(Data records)

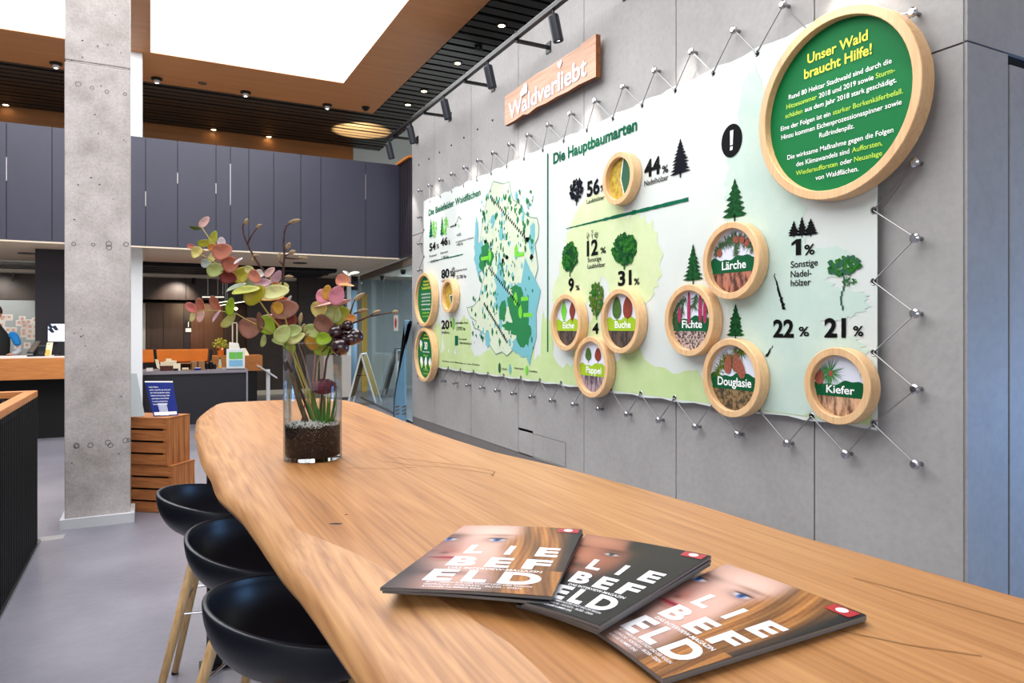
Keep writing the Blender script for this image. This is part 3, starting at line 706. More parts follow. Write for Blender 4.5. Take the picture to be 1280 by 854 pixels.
for k in range(90):
    px,py = R.uniform(600,668), R.uniform(240,435); u0,v0 = bp(px,py); r = R.uniform(.008,.035); flat(m, blob(u0,v0,r,r*1.4,6,.5),.0056)
tag(m.build('map_water','map_blue',bn),kind='stuff')
m = MB()
for (px,py,rx,ry) in ((607,315,.10,.14),(613,322,.09,.10),(604,330,.1,.08),(648,390,.22,.24),(654,400,.20,.2),(650,380,.12,.16),(658,418,.12,.14),(654,424,.12,.09),(629,388,.08,.12),(636,408,.14,.05),(645,362,.12,.04),(644,372,.06,.08)):
    u0,v0 = bp(px,py); flat(m, blob(u0,v0,rx,ry,14,.4),.0065+.00005*len(m.f))
for k in range(230):
    px,py = R.uniform(590,668), R.uniform(238,438)
    if px < 600 and py < 370: px += 10
    u0,v0 = bp(px,py); r = R.uniform(.006,.028); flat(m, blob(u0,v0,r,r*1.5,6,.5),.0066)
tag(m.build('map_woods','map_green',bn),kind='stuff')
m = MB()
for (a,b,n_) in (((614,246),(661,302),22),((612,335),(652,385),20),((606,380),(636,430),20)):
    p = bp(*a); q_ = bp(*b)
    for i in range(n_):
        f = i/n_; c = (p[0]+(q_[0]-p[0])*f, p[1]+(q_[1]-p[1])*f); flat(m,[(c[0]-.02,c[1]-.014),(c[0]+.004,c[1]-.02),(c[0]+.02,c[1]+.014),(c[0]-.004,c[1]+.02)],.0075)
for (px,py) in ((607,302),(629,326),(634,322),(665,322),(660,300)): u0,v0 = bp(px,py); flat(m,blob(u0,v0,.04,.03,6,.4),.0075)
tag(m.build('map_route','ink_black',bn),kind='stuff')
m = MB()
for (px,py) in ((613,320),(646,314),(645,374),(651,390)):
    u0,v0 = bp(px,py); flat(m,blob(u0,v0,.045,.07,10,.15),.0075)
for (a,b,py) in ((602,611,324),(647,656,319),(652,661,374),(655,666,394)):
    u0,v0 = bp(a,py); u1,_ = bp(b,py); flat(m,[(u0,v0-.022),(u1,v0-.022),(u1,v0+.022),(u0,v0+.022)],.0076)
u0,v0 = bp(659,463); flat(m,blob(u0,v0,.03,.05,10,.1),.0075)
tag(m.build('map_markers','leaf_bright',bn),kind='stuff')
m = MB(); u0,v0 = bp(625,460); flat(m,blob(u0,v0,.03,.06,10,.1),.0075); m.build('map_legend_green','ink_dkgreen',bn)
m = MB(); u0,v0 = bp(638,461); flat(m,blob(u0,v0,.03,.06,10,.1),.0075); m.build('map_legend_blue','map_blue',bn)
# grommets
gy_t = [2.985+.408*k for k in range(17)]; gy_b = [2.962+.418*k for k in range(17)]; gz_r = [.969+.394*k for k in range(6)]
gr0 = None
def grommet(y_, z_):
    global gr0
    if gr0 is None:
        mb = MB(); T0 = Matrix.Rotation(-PI/2,4,'Y')
        mb.lathe([(.014,0),(.018,.003),(.022,.0)],n=12,T=Matrix.Translation((XB-.001,y_,z_)) @ T0); gr0 = mb.build('grommet','steel',bn,loc=(XB-.001,y_,z_)); return
    c = gr0.copy(); C.objects.link(c); c.location = Vector((XB-.001,y_,z_))-bn.location
gy_t = [g for g in gy_t if g < 9.75]; gy_b = [g for g in gy_b if g < 9.75]
for g in gy_t: grommet(g, BT-.03)
for g in gy_b: grommet(g, .965)
for z in gz_r[:4]: grommet(2.55, z)
for z in gz_r: grommet(9.76, z)

# standoffs on the wall and lacing cable
st = thing('wall_standoff','','standoff',(0,0,0),'steel standoffs around the banner')
T0 = Matrix.Rotation(-PI/2,4,'Y')
MB().lathe([(.012,0),(.010,.035),(.014,.045)],n=12,T=T0).build('post','steel',st)
MB().lathe([(.020,.042),(.026,.050),(.026,.064),(.016,.072),(.001,.072)],n=14,T=T0).build('cap','chrome',st)
XH = XW-.05
first = [True]
def standoff(y_, z_, lb):
    o = st if first[0] else copy_tree(st); first[0] = False; o.location = (XW,y_,z_); o['label'] = lb
ht = [2.327]+[3.18+.425*k for k in range(17)]
zt_ = [3.161]+[3.55]*17
for y_, z_ in zip(ht, zt_):
    if y_ < 10.2: standoff(y_, z_, 'small steel standoff in the row above the banner' if z_ > 3.3 else 'small steel standoff at the upper right of the large green disc')
hb = [2.73+.42*k for k in range(17)]
for y_ in hb:
    if y_ < 10: standoff(y_, .77, 'small steel standoff in the row below the banner')
hr = [.783+.396*k for k in range(5)]
for z_ in hr: standoff(2.314, z_, 'small steel standoff in the column right of the banner')
for z_ in [.783+.396*k for k in range(7)]: standoff(10.0, z_, 'small steel standoff in the column left of the banner')
def cable(pts, lb):
    mb = MB()
    for a, b in zip(pts, pts[1:]): mb.tube([a,b],.0035,6,cap=False)
    tag(mb.build('lacing_cable','cable',loc=pts[0]),lb,'cable','cables lacing the banner')
pts = [(XH,2.327,3.161),(XB-.006,2.56,BT-.03)]
for k in range(16):
    pts.append((XH,ht[k+1],3.55)); 
    if k < len(gy_t): pts.append((XB-.006,gy_t[min(k+1,len(gy_t)-1)],BT-.03))
cable([(XH,3.18,3.55)]+[(XB-.006,2.985,BT-.03)]+pts[2:], 'thin steel cable zigzagging along the top edge of the banner')
cable([(XB-.006,2.985,BT-.03),(XH,2.327,3.161),(XH,2.45,3.05)], 'thin steel cable tie above the large green disc')
pts = [(XB-.006,2.55,.969)]
for k in range(16):
    pts.append((XH,hb[k],.77))
    if k < len(gy_b): pts.append((XB-.006,gy_b[k],.965))
cable(pts,'thin steel cable zigzagging along the bottom edge of the banner')
pts = [(XH,2.314,hr[0])]
for k in range(4): pts += [(XB-.006,2.55,gz_r[k]),(XH,2.314,hr[k+1])]
pts += [(XB-.006,2.55,2.15)]
cable(pts[:-1]+[(XB,2.50,2.15)],'thin steel cable zigzagging along the right edge of the banner')
pts = []
for k in range(6): pts += [(XH,10.0,.783+.396*k),(XB-.006,9.76,gz_r[k])]
cable(pts,'thin steel cable zigzagging along the left edge of the banner')
sc0 = None
for k in range(10):
    y_ = 6.25+.43*k
    if 5.2 < y_ < 7.1 and False: continue
    if sc0 is None: sc0 = MB().lathe([(.012,0),(.012,.01),(.001,.012)],n=10,T=Matrix.Translation((XW,0,0)) @ T0).build('wall_bolt','black_metal',wr,loc=(XW,0,0))
    o = sc0 if k == 0 else sc0.copy()
    if k: C.objects.link(o)
    o.location = Vector((XW,7.546-.43+.43*k if k else 7.12,3.97))-wr.location

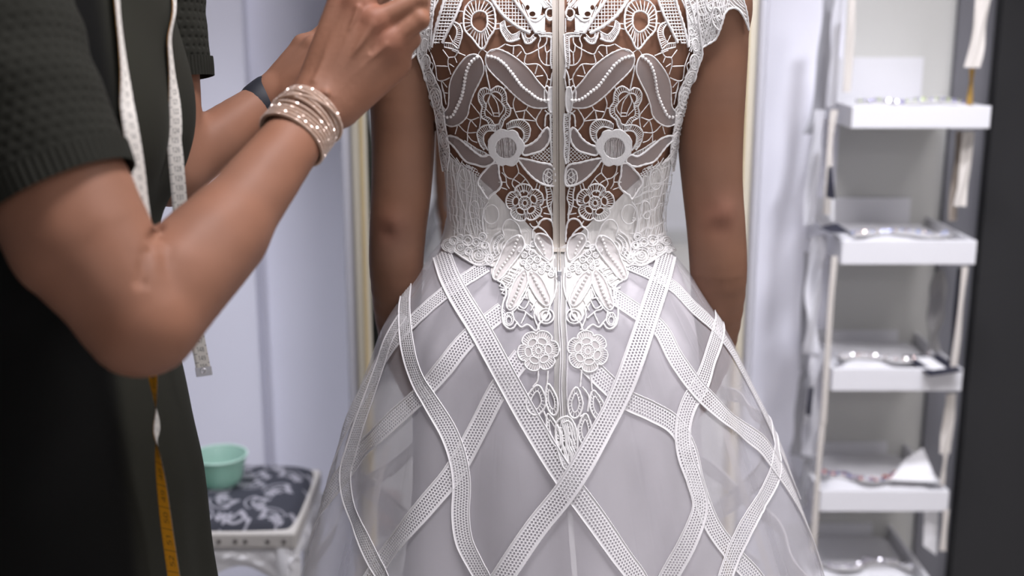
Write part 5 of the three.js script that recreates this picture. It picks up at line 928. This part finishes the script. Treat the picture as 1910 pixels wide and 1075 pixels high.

--- EXERCISE DIRECTIONS ---
Print all the records again exactly; do not include any picture.

--- EXERCISE SOLUTION ---
Keep writing the Blender script for this image. This is part 3, starting at line 706. More parts follow. Write for Blender 4.5. Take the picture to be 1280 by 854 pixels.
for k in range(90):
    px,py = R.uniform(600,668), R.uniform(240,435); u0,v0 = bp(px,py); r = R.uniform(.008,.035); flat(m, blob(u0,v0,r,r*1.4,6,.5),.0056)
tag(m.build('map_water','map_blue',bn),kind='stuff')
m = MB()
for (px,py,rx,ry) in ((607,315,.10,.14),(613,322,.09,.10),(604,330,.1,.08),(648,390,.22,.24),(654,400,.20,.2),(650,380,.12,.16),(658,418,.12,.14),(654,424,.12,.09),(629,388,.08,.12),(636,408,.14,.05),(645,362,.12,.04),(644,372,.06,.08)):
    u0,v0 = bp(px,py); flat(m, blob(u0,v0,rx,ry,14,.4),.0065+.00005*len(m.f))
for k in range(230):
    px,py = R.uniform(590,668), R.uniform(238,438)
    if px < 600 and py < 370: px += 10
    u0,v0 = bp(px,py); r = R.uniform(.006,.028); flat(m, blob(u0,v0,r,r*1.5,6,.5),.0066)
tag(m.build('map_woods','map_green',bn),kind='stuff')
m = MB()
for (a,b,n_) in (((614,246),(661,302),22),((612,335),(652,385),20),((606,380),(636,430),20)):
    p = bp(*a); q_ = bp(*b)
    for i in range(n_):
        f = i/n_; c = (p[0]+(q_[0]-p[0])*f, p[1]+(q_[1]-p[1])*f); flat(m,[(c[0]-.02,c[1]-.014),(c[0]+.004,c[1]-.02),(c[0]+.02,c[1]+.014),(c[0]-.004,c[1]+.02)],.0075)
for (px,py) in ((607,302),(629,326),(634,322),(665,322),(660,300)): u0,v0 = bp(px,py); flat(m,blob(u0,v0,.04,.03,6,.4),.0075)
tag(m.build('map_route','ink_black',bn),kind='stuff')
m = MB()
for (px,py) in ((613,320),(646,314),(645,374),(651,390)):
    u0,v0 = bp(px,py); flat(m,blob(u0,v0,.045,.07,10,.15),.0075)
for (a,b,py) in ((602,611,324),(647,656,319),(652,661,374),(655,666,394)):
    u0,v0 = bp(a,py); u1,_ = bp(b,py); flat(m,[(u0,v0-.022),(u1,v0-.022),(u1,v0+.022),(u0,v0+.022)],.0076)
u0,v0 = bp(659,463); flat(m,blob(u0,v0,.03,.05,10,.1),.0075)
tag(m.build('map_markers','leaf_bright',bn),kind='stuff')
m = MB(); u0,v0 = bp(625,460); flat(m,blob(u0,v0,.03,.06,10,.1),.0075); m.build('map_legend_green','ink_dkgreen',bn)
m = MB(); u0,v0 = bp(638,461); flat(m,blob(u0,v0,.03,.06,10,.1),.0075); m.build('map_legend_blue','map_blue',bn)
# grommets
gy_t = [2.985+.408*k for k in range(17)]; gy_b = [2.962+.418*k for k in range(17)]; gz_r = [.969+.394*k for k in range(6)]
gr0 = None
def grommet(y_, z_):
    global gr0
    if gr0 is None:
        mb = MB(); T0 = Matrix.Rotation(-PI/2,4,'Y')
        mb.lathe([(.014,0),(.018,.003),(.022,.0)],n=12,T=Matrix.Translation((XB-.001,y_,z_)) @ T0); gr0 = mb.build('grommet','steel',bn,loc=(XB-.001,y_,z_)); return
    c = gr0.copy(); C.objects.link(c); c.location = Vector((XB-.001,y_,z_))-bn.location
gy_t = [g for g in gy_t if g < 9.75]; gy_b = [g for g in gy_b if g < 9.75]
for g in gy_t: grommet(g, BT-.03)
for g in gy_b: grommet(g, .965)
for z in gz_r[:4]: grommet(2.55, z)
for z in gz_r: grommet(9.76, z)

# standoffs on the wall and lacing cable
st = thing('wall_standoff','','standoff',(0,0,0),'steel standoffs around the banner')
T0 = Matrix.Rotation(-PI/2,4,'Y')
MB().lathe([(.012,0),(.010,.035),(.014,.045)],n=12,T=T0).build('post','steel',st)
MB().lathe([(.020,.042),(.026,.050),(.026,.064),(.016,.072),(.001,.072)],n=14,T=T0).build('cap','chrome',st)
XH = XW-.05
first = [True]
def standoff(y_, z_, lb):
    o = st if first[0] else copy_tree(st); first[0] = False; o.location = (XW,y_,z_); o['label'] = lb
ht = [2.327]+[3.18+.425*k for k in range(17)]
zt_ = [3.161]+[3.55]*17
for y_, z_ in zip(ht, zt_):
    if y_ < 10.2: standoff(y_, z_, 'small steel standoff in the row above the banner' if z_ > 3.3 else 'small steel standoff at the upper right of the large green disc')
hb = [2.73+.42*k for k in range(17)]
for y_ in hb:
    if y_ < 10: standoff(y_, .77, 'small steel standoff in the row below the banner')
hr = [.783+.396*k for k in range(5)]
for z_ in hr: standoff(2.314, z_, 'small steel standoff in the column right of the banner')
for z_ in [.783+.396*k for k in range(7)]: standoff(10.0, z_, 'small steel standoff in the column left of the banner')
def cable(pts, lb):
    mb = MB()
    for a, b in zip(pts, pts[1:]): mb.tube([a,b],.0035,6,cap=False)
    tag(mb.build('lacing_cable','cable',loc=pts[0]),lb,'cable','cables lacing the banner')
pts = [(XH,2.327,3.161),(XB-.006,2.56,BT-.03)]
for k in range(16):
    pts.append((XH,ht[k+1],3.55)); 
    if k < len(gy_t): pts.append((XB-.006,gy_t[min(k+1,len(gy_t)-1)],BT-.03))
cable([(XH,3.18,3.55)]+[(XB-.006,2.985,BT-.03)]+pts[2:], 'thin steel cable zigzagging along the top edge of the banner')
cable([(XB-.006,2.985,BT-.03),(XH,2.327,3.161),(XH,2.45,3.05)], 'thin steel cable tie above the large green disc')
pts = [(XB-.006,2.55,.969)]
for k in range(16):
    pts.append((XH,hb[k],.77))
    if k < len(gy_b): pts.append((XB-.006,gy_b[k],.965))
cable(pts,'thin steel cable zigzagging along the bottom edge of the banner')
pts = [(XH,2.314,hr[0])]
for k in range(4): pts += [(XB-.006,2.55,gz_r[k]),(XH,2.314,hr[k+1])]
pts += [(XB-.006,2.55,2.15)]
cable(pts[:-1]+[(XB,2.50,2.15)],'thin steel cable zigzagging along the right edge of the banner')
pts = []
for k in range(6): pts += [(XH,10.0,.783+.396*k),(XB-.006,9.76,gz_r[k])]
cable(pts,'thin steel cable zigzagging along the left edge of the banner')
sc0 = None
for k in range(10):
    y_ = 6.25+.43*k
    if 5.2 < y_ < 7.1 and False: continue
    if sc0 is None: sc0 = MB().lathe([(.012,0),(.012,.01),(.001,.012)],n=10,T=Matrix.Translation((XW,0,0)) @ T0).build('wall_bolt','black_metal',wr,loc=(XW,0,0))
    o = sc0 if k == 0 else sc0.copy()
    if k: C.objects.link(o)
    o.location = Vector((XW,7.546-.43+.43*k if k else 7.12,3.97))-wr.location

Write part 5 of the three.js script that recreates this picture. It picks up at line 928. This part finishes the script. Treat the picture as 1910 pixels wide and 1075 pixels high.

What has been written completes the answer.